··· Task material ···

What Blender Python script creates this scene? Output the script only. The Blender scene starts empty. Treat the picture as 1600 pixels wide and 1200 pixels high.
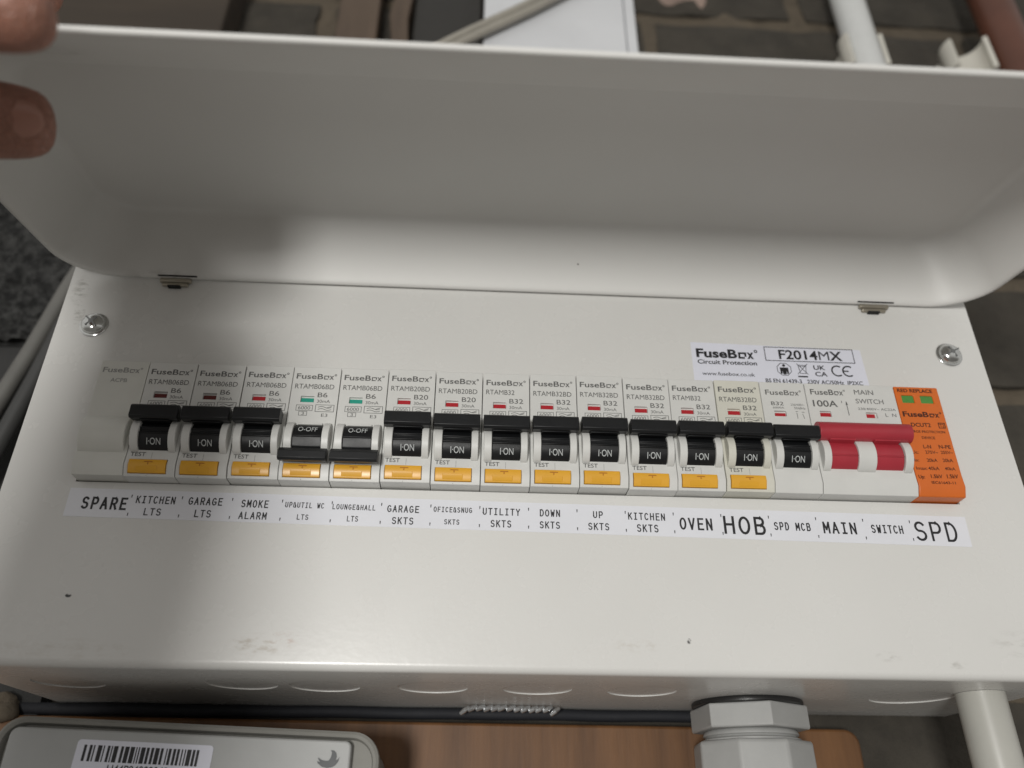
import bpy, bmesh, math, random
from mathutils import Vector, Matrix, noise, Euler

random.seed(7)
MM = 0.001
sc = bpy.context.scene
COL = sc.collection
PI = math.pi

# ------------------------------------------------------------------ camera
cam = bpy.data.cameras.new("camera")
cam.sensor_fit = 'HORIZONTAL'
cam.sensor_width = 36.0
cam.lens = 36.0 * 1252.99 / 1600.0
cam.clip_start = 0.01
cam.clip_end = 20.0
cam.dof.use_dof = True
cam.dof.focus_distance = 0.292
cam.dof.aperture_fstop = 6.3
cam_o = bpy.data.objects.new("camera", cam)
COL.objects.link(cam_o)
cam_o.location = (-0.020655, -0.272363, -0.153114)
cam_o.rotation_euler = tuple(math.radians(a) for a in (119.18674, -0.33147, -3.18374))
sc.camera = cam_o

# ------------------------------------------------------------------ world and light
world = bpy.data.worlds.new("World")
sc.world = world
world.use_nodes = True
bg = world.node_tree.nodes['Background']
# dim room: pale walls and ceiling, dark floor below
wt = world.node_tree
w_co = wt.nodes.new('ShaderNodeTexCoord')
w_sep = wt.nodes.new('ShaderNodeSeparateXYZ')
w_rmp = wt.nodes.new('ShaderNodeValToRGB')
w_map = wt.nodes.new('ShaderNodeMapRange')
w_map.inputs['From Min'].default_value = -1.0
w_map.inputs['From Max'].default_value = 1.0
wt.links.new(w_co.outputs['Generated'], w_sep.inputs[0])
wt.links.new(w_sep.outputs['Z'], w_map.inputs['Value'])
wt.links.new(w_map.outputs['Result'], w_rmp.inputs['Fac'])
w_rmp.color_ramp.elements[0].position = 0.30
w_rmp.color_ramp.elements[0].color = (0.33, 0.313, 0.288, 1)
w_rmp.color_ramp.elements[1].position = 0.50
w_rmp.color_ramp.elements[1].color = (1.0, 0.98, 0.94, 1)
wt.links.new(w_rmp.outputs['Color'], bg.inputs['Color'])
bg.inputs['Strength'].default_value = 0.47

lamp = bpy.data.lights.new("work_lamp", 'AREA')
lamp.shape = 'RECTANGLE'
lamp.size = 0.16
lamp.size_y = 0.24
lamp.energy = 9.2
lamp.color = (1.0, 0.986, 0.95)
lamp_o = bpy.data.objects.new("work_lamp", lamp)
COL.objects.link(lamp_o)
lamp_o.location = (-0.30, -1.20, -0.31)
lamp_o.rotation_euler = (Vector((0, 0, -0.03)) - lamp_o.location).to_track_quat('-Z', 'Y').to_euler()

vs = sc.view_settings
vs.view_transform = 'Standard'
vs.look = 'None'
vs.exposure = 0.2
vs.gamma = 1.0
vs.use_curve_mapping = False
sc.cycles.max_bounces = 10
sc.cycles.diffuse_bounces = 6

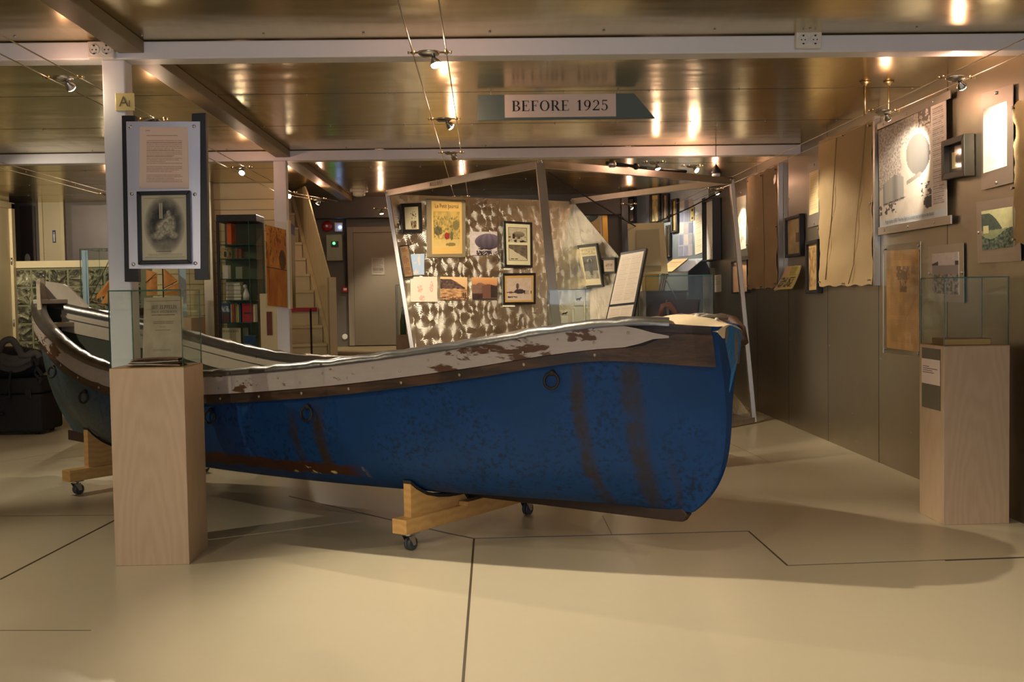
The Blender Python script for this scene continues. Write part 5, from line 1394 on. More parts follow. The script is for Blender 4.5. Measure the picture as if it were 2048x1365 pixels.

···

Exercise details:
Each line that contains the word "Python" counts toward the total; give only that total.

Task response:
2